Aware aware at awareresearch.com
Sun Feb 7 13:21:55 UTC 2010


On Sat, Feb 6, 2010 at 9:54 PM, Spencer Campbell <lacertilian at gmail.com> wrote:
> The Avantguardian <avantguardian2020 at yahoo.com>:
>> Philosophically nolipsism bears some resemblance to Buddhism which is fine from a spiritual point of view. E.g. why fear death when there is no "me" to die, etc. Being an attorney however, I am sure you are aware of the legal can of worms nolipsism opens up. Human rights are tied to identity. If "I" don't exist, then stealing my stuff or even murdering me is a victimless crime.

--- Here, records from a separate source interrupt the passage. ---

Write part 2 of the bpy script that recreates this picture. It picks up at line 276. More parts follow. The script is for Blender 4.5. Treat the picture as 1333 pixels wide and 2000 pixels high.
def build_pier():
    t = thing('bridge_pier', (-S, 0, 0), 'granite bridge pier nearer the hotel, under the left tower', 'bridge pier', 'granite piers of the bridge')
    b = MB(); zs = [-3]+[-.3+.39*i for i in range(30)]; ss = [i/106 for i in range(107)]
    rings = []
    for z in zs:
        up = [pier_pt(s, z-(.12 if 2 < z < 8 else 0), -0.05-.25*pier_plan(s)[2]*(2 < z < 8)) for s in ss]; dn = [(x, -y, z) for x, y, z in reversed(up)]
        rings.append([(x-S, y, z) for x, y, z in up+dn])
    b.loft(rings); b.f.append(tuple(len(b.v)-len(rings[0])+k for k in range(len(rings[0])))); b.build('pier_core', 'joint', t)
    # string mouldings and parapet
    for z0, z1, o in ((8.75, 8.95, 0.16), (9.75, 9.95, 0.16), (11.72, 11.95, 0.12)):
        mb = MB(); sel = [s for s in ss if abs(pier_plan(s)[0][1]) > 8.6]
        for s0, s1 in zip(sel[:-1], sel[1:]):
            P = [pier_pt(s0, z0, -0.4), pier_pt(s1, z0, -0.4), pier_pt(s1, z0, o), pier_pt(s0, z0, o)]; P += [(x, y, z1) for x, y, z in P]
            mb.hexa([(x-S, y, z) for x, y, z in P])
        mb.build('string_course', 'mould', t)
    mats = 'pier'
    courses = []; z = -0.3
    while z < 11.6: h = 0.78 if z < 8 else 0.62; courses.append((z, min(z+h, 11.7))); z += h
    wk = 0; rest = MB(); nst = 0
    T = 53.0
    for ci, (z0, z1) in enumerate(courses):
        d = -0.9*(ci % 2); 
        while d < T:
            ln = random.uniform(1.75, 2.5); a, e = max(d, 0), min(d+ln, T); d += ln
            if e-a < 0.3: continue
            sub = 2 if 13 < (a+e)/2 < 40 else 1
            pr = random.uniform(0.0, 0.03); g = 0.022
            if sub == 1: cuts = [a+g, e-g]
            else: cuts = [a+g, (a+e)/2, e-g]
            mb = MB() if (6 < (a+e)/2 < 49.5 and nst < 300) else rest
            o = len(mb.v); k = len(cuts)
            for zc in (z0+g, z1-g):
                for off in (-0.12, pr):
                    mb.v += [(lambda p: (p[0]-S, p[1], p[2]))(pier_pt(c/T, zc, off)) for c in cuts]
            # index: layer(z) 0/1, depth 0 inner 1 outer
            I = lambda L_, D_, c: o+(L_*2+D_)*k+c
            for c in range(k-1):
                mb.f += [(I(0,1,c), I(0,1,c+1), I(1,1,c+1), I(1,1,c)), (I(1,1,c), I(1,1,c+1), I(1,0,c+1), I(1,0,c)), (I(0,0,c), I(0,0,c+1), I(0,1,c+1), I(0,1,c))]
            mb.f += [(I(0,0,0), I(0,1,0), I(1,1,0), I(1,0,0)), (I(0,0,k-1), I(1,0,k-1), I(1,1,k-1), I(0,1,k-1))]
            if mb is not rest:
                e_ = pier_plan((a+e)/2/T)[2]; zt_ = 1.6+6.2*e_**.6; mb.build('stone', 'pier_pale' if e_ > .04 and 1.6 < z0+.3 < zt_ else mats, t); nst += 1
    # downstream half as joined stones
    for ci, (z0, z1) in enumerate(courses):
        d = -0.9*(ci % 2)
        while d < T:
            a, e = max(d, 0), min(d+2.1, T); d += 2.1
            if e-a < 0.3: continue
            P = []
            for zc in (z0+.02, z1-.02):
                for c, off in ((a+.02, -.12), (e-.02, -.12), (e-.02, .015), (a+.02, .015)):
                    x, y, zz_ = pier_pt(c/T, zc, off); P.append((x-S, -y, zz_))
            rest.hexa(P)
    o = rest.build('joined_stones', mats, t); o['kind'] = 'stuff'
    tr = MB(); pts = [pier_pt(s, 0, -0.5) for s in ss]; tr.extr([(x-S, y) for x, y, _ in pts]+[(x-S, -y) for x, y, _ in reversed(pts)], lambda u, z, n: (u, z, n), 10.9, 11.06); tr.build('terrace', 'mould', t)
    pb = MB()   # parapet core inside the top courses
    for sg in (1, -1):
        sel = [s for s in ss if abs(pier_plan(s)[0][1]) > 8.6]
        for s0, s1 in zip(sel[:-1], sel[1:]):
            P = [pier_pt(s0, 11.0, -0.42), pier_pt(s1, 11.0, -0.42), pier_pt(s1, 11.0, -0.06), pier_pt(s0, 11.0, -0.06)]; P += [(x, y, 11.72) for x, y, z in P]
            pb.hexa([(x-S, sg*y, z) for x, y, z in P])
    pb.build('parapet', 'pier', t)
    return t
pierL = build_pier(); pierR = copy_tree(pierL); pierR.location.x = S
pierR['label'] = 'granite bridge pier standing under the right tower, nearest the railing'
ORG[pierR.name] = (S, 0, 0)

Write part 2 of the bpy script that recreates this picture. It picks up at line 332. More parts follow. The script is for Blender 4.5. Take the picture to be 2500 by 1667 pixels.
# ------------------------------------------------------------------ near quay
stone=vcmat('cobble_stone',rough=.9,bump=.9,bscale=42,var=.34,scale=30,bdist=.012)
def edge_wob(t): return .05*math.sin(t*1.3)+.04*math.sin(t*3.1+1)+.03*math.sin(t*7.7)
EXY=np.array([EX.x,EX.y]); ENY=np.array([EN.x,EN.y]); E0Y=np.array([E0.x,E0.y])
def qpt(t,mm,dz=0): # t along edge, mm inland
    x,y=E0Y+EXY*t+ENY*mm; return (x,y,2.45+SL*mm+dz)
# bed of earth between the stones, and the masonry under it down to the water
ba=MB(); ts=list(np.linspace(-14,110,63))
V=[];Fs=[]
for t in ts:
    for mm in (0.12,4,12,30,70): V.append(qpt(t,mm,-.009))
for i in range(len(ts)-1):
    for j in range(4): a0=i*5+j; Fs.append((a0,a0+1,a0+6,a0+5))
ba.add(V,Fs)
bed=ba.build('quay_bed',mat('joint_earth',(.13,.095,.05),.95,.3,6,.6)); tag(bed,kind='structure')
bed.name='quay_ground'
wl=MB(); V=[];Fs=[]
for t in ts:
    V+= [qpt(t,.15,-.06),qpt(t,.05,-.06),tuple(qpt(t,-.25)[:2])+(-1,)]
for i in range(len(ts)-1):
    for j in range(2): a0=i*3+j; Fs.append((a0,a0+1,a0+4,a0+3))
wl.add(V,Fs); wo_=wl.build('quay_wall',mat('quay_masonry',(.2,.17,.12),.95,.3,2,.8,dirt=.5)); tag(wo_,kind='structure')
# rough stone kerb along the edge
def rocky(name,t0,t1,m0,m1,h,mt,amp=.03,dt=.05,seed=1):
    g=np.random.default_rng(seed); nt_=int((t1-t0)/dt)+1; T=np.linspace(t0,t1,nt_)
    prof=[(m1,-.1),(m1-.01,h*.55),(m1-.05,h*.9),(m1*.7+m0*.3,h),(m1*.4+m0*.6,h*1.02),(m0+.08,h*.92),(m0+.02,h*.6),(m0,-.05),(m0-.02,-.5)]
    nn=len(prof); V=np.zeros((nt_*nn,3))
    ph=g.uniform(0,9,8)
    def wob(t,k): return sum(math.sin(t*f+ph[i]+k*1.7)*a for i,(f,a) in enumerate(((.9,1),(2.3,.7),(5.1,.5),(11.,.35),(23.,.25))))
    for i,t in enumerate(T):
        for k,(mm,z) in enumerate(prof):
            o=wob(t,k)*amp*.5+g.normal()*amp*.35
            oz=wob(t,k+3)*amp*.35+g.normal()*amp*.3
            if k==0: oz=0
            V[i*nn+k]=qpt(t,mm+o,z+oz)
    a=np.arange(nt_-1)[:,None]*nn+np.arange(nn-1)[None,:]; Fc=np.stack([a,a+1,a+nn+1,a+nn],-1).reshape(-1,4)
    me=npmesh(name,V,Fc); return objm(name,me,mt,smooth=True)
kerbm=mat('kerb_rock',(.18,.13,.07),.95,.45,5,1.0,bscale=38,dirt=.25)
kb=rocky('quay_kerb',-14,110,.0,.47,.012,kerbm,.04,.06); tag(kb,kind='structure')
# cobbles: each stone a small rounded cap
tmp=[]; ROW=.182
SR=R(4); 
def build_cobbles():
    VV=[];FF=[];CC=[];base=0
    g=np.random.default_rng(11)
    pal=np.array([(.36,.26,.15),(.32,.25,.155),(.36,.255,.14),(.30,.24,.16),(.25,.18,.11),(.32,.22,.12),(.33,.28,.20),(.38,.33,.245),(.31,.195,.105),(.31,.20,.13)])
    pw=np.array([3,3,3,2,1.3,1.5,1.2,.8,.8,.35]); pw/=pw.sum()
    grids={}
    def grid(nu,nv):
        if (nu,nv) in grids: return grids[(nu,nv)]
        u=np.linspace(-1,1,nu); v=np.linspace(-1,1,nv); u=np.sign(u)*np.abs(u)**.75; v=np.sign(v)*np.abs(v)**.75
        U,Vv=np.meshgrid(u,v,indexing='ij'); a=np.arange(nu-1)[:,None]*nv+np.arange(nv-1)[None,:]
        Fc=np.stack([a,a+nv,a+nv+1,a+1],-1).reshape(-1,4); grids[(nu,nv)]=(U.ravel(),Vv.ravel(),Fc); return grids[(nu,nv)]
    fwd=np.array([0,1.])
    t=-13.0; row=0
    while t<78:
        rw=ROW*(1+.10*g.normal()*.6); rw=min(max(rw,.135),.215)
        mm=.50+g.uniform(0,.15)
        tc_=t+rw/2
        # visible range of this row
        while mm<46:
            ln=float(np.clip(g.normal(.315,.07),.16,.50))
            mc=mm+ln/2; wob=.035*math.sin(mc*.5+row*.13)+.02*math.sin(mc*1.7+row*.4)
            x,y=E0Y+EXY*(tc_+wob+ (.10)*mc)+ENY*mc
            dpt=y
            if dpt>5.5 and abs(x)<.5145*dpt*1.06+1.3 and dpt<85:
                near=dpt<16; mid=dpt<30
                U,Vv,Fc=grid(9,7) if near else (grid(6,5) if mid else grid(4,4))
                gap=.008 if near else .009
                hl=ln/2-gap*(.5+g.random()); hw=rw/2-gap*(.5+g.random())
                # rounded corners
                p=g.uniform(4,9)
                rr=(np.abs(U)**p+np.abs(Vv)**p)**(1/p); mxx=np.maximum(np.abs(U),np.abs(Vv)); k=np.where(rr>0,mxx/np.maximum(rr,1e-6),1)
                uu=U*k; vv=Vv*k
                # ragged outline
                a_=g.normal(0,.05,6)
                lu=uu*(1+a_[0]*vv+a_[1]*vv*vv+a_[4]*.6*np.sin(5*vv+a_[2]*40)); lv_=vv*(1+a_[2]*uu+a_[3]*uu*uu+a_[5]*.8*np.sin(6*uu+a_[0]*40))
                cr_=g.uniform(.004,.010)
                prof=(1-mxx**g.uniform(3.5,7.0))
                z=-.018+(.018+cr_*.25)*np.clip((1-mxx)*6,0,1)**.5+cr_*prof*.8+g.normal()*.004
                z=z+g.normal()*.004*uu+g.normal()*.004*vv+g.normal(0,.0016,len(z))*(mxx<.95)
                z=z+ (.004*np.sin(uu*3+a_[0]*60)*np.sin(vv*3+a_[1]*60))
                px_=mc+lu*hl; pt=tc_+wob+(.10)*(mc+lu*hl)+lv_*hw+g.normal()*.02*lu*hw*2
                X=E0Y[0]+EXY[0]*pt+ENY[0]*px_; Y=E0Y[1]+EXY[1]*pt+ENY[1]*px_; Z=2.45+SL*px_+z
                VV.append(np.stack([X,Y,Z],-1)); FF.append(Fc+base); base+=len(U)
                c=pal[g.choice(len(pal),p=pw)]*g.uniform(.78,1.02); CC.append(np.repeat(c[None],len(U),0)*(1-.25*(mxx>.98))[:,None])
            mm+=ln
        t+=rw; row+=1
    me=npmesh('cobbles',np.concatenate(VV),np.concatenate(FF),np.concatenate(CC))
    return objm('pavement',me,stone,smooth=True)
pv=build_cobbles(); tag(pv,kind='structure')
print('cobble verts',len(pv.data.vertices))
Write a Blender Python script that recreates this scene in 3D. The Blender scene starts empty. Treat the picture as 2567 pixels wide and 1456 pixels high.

Doesn't make for a happy outcome in my opinion, especially for libertarians. Probably why the authors back-pedalled from their claims in the conclusion.
>
> Hi, my name is Spencer Campbell, I will be your Stefano Vaj for tonight.
>
> Are victimless crimes morally, ethically, and legally acceptable? They
> ARE crimes, so, no to the last one. The first two are arguable. I feel
> confident that a coherent system of law could be made without the
> assumption that any selves exist for it to protect. It would
> essentially treat people as highly valuable property, no different
> from houses or cars, owned by entities just as imaginary as
> corporations.
>
> Really it could only streamline everything. We should do this. We
> should do this right now.

Spencer, a more coherent system of justice is possible, and "we"
continue to move, in fits and starts, in this direction already for
many millennia.

But it's not based on abolishment of the self.  As Pollock's paper
shows, a sense of self is NECESSARY for situated effectiveness.

Rather, it's a matter of identification of self over a GREATER sphere of agency.

Increasing agreement on the rightness or "morality" of actions
corresponds to the extent such actions are assessed as promoting an
increasing context of increasingly coherent, hierarchical,
fine-grained, evolving but present (subjective) values, via methods
methods increasingly effective, in principle, over increasing
(objective) scope of interaction. Lather, rinse, repeat.

Yes, it's a mouthful, and I estimate it takes several hundred pages to
unpack in order to accommodate the priors of most here.